Tories fear Brize Norton closure

The base's VC10 tankers are to be replaced

The Ministry of Defence has refuted claims that RAF Brize Norton could close in a reorganisation of the military.

The claims have been made by Conservative defence spokesman Robert Key.

He says he has evidence that the government proposes to shut the base in Oxfordshire and replace its ageing VC10 planes with a new fleet to be based at Boscombe Down in Wiltshire.


[ image: Shaun Woodward: Closure threatens Oxfordshire's economy]
Shaun Woodward: Closure threatens Oxfordshire's economy
Fellow Tory MP Shaun Woodward, whose Witney constituency includes the base, says the closure would "fundamentally undermine" Britain's defence and wreck the local economy.

Cost-cutting accusation

Mr Woodward told BBC News Online he was not reassured by the MoD's statement that the future of Brize Norton was secure well into the next century.

He believed the base could fall victim to government cost-cutting and said he would press ministers to make a full statement.

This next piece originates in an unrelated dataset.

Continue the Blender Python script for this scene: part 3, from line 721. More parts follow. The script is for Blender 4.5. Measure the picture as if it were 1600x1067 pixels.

"The suggestion that they would consider closing Brize Norton is extraordinary," he said.

"The base has been a centre for swift and effective transfer of British troops when they have been involved in conflict around the world.

"The airbase also provides employment to thousands of people and its closure would devastate not only the local town of Carterton, but would jeopardise jobs and livelihoods throughout Oxfordshire."

MoD yet to make decision


[ image: The base was a vital shipping point for supplies in the Gulf War]
The base was a vital shipping point for supplies in the Gulf War
An MoD spokesman has confirmed that moves are underway to replace the VC10s which are used as tankers to refuel other RAF planes in mid-air on long flights.

The spokesman said more than 60 companies had shown interest in the contract to supply the new planes. He added that Mr Key had "jumped the gun" in assuming a company based at Boscombe Down would be the one selected.

No decision had been made about where the new planes would be based, he said.

He added that even if the planes were moved from RAF Brize Norton the base was of such strategic importance that its future was guaranteed well into the millennium.